Kavalam’s experiments reached its peak with ‘Avanavankadamba’ in 1976. Inspired by a poem by Ayyappa Panicker, the play was directed by G Aravindan. Kavalam broke free of all conventions. “It was in ‘Avanavan Katamba’ that I took the final and firm decision to do away with the curtain. Till then I was hesitant. With this play, the theatre was made one with nature,” Kavalam had said.
Although his land took time to warm up to his genius, there were people in other parts of the country fascinated by his work. It was Madhya Pradesh culture secretary Ashok Vajpayee, after watching ‘Ottayan’, who asked Kavalam to do a Sanskrit play. Then, Kavalam had translated Bhasa’s ‘Madhyamavyayogam’ into Malayalam. But Vajpayee wanted him to stage the play in Sanskrit. And in 1978, Kavalam turned director for the first time, staging ‘Madhyamavyayogam’ at the prestigious Kalidas Samaroh in Ujjain, Madhya Pradesh.
He did four other Bhasa plays and also Kalidasa classics like Shakuntalam’, ‘Vikramurvasheeyam’ and ‘Malavikagnimithram’. But even as his legend grew, setbacks trailed him like a curse. The actors who emerged out of his indigenous theatre ‘Thanathunatakavedi’, including Nedumudi Venu, deserted him. There was a time when aspiring film actors had seen ‘Thiruvarangu’ and later ‘Sopanam’ as their gateway to the world of cinema.

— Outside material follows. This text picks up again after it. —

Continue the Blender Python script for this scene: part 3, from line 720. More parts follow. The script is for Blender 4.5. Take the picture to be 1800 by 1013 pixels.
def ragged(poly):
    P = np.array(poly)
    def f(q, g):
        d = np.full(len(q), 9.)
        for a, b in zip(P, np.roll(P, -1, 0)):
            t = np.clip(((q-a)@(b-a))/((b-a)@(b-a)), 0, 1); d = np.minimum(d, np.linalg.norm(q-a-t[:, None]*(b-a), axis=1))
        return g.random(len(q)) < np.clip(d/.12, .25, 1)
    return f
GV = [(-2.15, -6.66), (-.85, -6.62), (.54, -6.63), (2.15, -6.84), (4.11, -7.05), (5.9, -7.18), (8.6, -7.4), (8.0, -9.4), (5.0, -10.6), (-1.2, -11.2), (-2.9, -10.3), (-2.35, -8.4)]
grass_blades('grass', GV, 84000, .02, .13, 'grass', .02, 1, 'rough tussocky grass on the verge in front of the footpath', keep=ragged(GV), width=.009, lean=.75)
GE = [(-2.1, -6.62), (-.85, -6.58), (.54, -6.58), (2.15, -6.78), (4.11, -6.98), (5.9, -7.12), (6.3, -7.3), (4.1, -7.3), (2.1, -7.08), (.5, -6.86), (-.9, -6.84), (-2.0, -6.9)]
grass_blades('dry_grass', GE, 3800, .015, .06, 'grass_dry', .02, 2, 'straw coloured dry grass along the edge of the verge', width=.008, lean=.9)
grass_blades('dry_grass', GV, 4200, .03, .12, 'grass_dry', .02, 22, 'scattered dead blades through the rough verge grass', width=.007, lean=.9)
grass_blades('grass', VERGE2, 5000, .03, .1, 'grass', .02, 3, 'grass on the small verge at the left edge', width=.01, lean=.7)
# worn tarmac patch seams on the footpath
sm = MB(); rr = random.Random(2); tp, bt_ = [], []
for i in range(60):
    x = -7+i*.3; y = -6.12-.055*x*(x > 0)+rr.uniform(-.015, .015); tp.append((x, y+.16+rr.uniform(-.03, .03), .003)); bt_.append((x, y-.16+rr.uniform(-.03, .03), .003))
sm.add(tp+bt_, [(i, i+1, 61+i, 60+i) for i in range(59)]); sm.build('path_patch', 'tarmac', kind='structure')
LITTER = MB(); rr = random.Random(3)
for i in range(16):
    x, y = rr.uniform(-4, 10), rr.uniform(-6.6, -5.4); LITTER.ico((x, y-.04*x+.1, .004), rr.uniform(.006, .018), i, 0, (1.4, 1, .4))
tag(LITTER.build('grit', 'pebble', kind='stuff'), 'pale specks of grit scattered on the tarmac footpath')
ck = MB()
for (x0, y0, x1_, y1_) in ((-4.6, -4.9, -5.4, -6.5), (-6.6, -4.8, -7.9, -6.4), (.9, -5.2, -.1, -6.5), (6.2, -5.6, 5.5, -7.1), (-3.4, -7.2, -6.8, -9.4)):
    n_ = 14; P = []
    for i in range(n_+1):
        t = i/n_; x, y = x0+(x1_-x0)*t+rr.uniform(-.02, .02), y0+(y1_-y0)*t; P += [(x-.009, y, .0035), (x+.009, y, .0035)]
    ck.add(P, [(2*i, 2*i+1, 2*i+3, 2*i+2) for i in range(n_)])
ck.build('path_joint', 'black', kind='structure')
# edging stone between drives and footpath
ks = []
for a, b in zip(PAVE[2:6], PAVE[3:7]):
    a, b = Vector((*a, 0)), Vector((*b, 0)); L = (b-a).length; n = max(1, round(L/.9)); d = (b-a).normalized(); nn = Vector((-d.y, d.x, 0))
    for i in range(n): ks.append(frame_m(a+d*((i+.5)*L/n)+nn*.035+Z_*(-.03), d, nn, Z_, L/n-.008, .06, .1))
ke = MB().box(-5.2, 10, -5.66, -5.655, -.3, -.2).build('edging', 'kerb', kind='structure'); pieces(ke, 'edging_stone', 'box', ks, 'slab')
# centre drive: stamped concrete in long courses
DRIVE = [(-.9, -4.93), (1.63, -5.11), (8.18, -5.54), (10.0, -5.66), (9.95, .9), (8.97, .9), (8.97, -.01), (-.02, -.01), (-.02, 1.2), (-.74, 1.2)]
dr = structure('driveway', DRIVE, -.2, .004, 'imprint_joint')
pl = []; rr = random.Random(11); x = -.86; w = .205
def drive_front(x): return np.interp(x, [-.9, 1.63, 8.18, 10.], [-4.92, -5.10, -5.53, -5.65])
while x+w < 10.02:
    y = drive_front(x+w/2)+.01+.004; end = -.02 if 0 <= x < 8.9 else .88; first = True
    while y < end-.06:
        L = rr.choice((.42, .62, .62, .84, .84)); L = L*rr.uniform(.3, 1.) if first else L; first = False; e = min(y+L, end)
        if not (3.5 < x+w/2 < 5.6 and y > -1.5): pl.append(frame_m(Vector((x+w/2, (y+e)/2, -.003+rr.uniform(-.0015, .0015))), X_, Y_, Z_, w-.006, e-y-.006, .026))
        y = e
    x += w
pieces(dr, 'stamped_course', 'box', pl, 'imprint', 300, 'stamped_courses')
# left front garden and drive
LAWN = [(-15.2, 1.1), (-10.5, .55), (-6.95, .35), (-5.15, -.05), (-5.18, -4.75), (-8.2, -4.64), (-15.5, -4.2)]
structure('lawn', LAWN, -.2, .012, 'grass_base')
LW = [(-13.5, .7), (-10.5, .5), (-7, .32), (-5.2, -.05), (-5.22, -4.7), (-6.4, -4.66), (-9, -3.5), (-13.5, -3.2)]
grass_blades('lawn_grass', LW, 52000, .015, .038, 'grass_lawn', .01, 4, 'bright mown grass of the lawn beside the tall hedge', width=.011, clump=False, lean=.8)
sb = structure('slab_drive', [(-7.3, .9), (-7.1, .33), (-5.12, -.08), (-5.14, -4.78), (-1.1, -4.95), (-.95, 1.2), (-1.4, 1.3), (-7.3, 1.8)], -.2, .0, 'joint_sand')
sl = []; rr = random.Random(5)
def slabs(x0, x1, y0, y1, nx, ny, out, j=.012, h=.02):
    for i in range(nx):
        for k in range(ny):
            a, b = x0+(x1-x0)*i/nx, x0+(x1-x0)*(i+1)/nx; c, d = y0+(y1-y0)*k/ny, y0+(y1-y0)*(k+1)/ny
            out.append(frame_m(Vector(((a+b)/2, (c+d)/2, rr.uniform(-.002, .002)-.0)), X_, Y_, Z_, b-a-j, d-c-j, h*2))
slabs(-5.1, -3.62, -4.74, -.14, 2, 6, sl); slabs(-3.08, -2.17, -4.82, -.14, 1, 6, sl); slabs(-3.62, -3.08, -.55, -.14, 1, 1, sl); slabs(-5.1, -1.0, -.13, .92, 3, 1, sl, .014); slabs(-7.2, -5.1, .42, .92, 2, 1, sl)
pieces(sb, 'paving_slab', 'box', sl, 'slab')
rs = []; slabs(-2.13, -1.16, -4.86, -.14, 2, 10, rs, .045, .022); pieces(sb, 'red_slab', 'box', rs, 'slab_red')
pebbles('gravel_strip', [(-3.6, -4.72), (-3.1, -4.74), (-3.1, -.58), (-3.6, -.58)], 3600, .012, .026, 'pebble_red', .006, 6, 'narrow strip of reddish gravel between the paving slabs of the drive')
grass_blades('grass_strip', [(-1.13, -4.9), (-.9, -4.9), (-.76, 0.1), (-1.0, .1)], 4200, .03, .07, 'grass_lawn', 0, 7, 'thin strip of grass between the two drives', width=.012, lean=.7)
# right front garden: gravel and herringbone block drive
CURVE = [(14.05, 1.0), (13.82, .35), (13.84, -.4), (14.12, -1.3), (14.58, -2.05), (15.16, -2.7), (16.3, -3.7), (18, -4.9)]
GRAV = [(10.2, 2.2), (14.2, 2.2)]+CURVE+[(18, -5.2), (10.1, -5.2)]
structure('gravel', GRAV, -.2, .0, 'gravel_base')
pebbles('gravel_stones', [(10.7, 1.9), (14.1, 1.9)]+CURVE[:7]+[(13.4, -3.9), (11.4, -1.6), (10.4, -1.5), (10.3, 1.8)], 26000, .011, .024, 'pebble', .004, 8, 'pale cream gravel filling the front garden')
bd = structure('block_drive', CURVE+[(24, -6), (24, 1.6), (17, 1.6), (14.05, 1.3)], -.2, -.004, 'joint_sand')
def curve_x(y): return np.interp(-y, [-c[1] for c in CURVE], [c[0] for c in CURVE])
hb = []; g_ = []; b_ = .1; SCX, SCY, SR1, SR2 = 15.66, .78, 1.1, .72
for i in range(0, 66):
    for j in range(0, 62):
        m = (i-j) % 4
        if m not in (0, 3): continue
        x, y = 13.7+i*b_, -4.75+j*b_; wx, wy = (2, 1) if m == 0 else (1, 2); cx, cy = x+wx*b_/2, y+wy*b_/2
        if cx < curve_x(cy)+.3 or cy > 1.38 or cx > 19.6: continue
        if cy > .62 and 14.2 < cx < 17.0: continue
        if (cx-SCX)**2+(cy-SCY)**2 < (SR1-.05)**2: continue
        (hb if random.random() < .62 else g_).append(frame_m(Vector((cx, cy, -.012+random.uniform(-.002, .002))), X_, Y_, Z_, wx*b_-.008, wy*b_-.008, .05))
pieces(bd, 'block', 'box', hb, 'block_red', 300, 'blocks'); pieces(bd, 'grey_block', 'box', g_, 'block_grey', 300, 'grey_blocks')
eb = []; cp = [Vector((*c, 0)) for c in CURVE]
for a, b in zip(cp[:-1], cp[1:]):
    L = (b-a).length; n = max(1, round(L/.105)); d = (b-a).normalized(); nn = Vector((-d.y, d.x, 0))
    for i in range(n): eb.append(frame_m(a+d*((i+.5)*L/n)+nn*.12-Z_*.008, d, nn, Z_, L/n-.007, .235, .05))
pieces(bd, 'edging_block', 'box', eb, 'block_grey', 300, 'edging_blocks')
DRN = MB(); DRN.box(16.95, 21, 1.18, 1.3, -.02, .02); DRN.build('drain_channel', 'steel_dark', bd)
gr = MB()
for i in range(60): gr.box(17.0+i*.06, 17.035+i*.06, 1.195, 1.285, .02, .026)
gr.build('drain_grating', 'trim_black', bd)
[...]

But the lean, tender-leaf frame clothed an iron heart. He had once refused to include even Nedumudi Venu in a play after the actor had left a play midway to act in a film. In those long years of struggle, Kavalam it seems had no time to make a life for himself. This great dramatist who evolved perhaps the most unique theatre movement in the world could build a house for himself only after he was 65.